Uma rápida pesquisa ao noticiário de 2018 nos leva aos adjetivos mais honrosos usados por Jair Bolsonaro quando se dirigia ao Centrão. “Eles representam ineficiência do estado e corrupção”. O general Heleno foi além e, numa roda de simpatizantes, dançou e cantou uma paródia da música Reunião de Bacana, do saudoso sambista Bezerra da Silva: “Se gritar pega centrão, não fica um meu irmão…” Nem mesmo o slogan “Brasil acima de tudo e Deus acima de todos” pode ser posto na conta do presidente.
Capitão paraquedista, ele (ou governo dele) apenas adaptou antiga saudação da Brigada de Infantaria Paraquedista, cujos integrantes normalmente eram cumprimentados com esse mantra. Na chegada ou saída para os saltos, o superior gritava “Brasil” e a tropa respondia “Acima de tudo”. Quem afirma isso é o professor, jornalista e coronel Fernando Montenegro, que, em novembro de 2010, comandou a ocupação e pacificação do Complexo do Alemão, no Rio de Janeiro. Ou seja, nada de moderno no front do Palácio do Planalto. Aliás, novo apenas o velho e insepulto Centrão.
Parece ficção ou novela mexicana, mas é a atual realidade brasileira. De repente, o que era antiquado e acabado voltou a ser contemporâneo, o que era péssimo passou a ser ótimo e o que denotava corrupção e ladroagem agora conota integridade, probidade e correção. Os corruptos de anteontem e os desonestos de ontem hoje são cândidos e capazes de mudar os rumos do país. Os xingamentos e insultos de 2018 viraram admiração, afeição e louvação em 2011. Dormimos em um mundo e acordamos em outro muito pior. Politizaram a vacina salvadora, menosprezaram um vírus letal, beijos e abraços viraram armas mortais e visitas a pais e avós tornaram-se um ato de amor.

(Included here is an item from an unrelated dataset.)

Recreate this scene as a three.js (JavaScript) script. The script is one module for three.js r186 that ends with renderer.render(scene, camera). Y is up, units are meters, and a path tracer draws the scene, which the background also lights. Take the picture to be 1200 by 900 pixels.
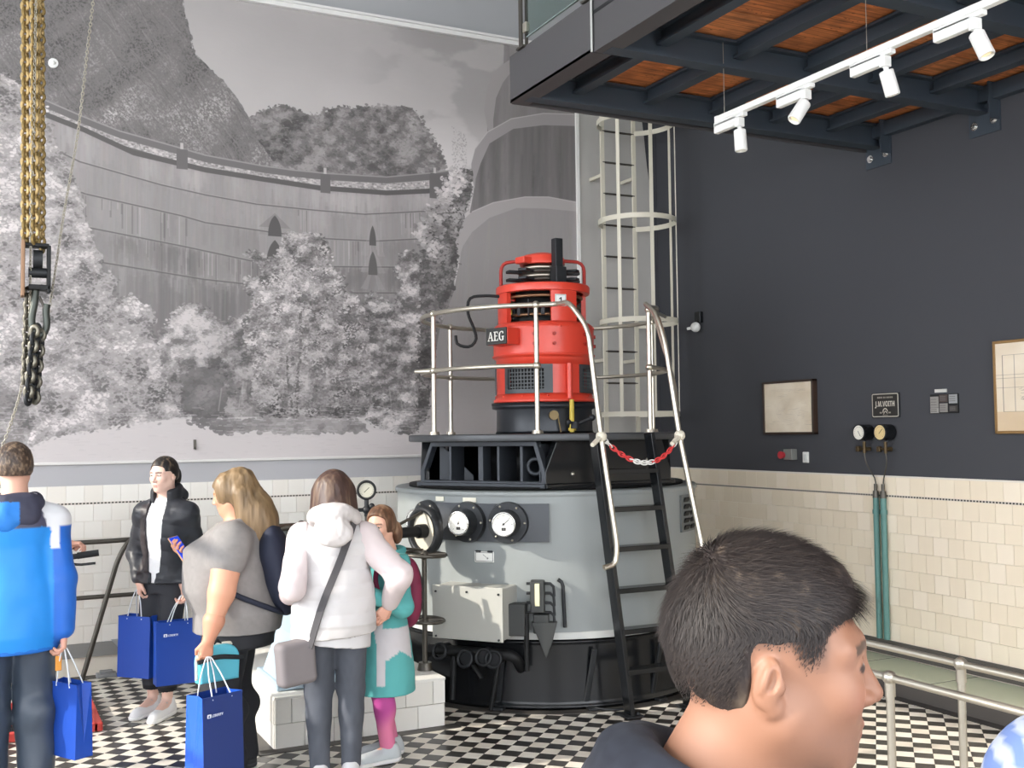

Até a Amazônia, outrora pulmão do planeta, nem oxigênio tem mais. O mosqueiro do Congresso mudou de líderes, mas as cobras não param de sibilar para o leão, que já não ruge como antes. A turba percebeu que o poder não tem tanto valor se não estiver agregado a valores. Tudo isso para concluir que o feitiço tende a virar contra o feiticeiro. Novo presidente da Câmara, terceiro na hierarquia de Poder, Arthur Lira (PP-AL) recebeu mais votos que o esperado. De bravo soldado da tropa de choque do lorde water closet Eduardo Cunha (PMDB-RJ), Lira passou a general sem farda da República. Agora, quer que o é seu de direito: os cargos e o din din das emendas. Quem paga a conta? Nós. Está nos anais.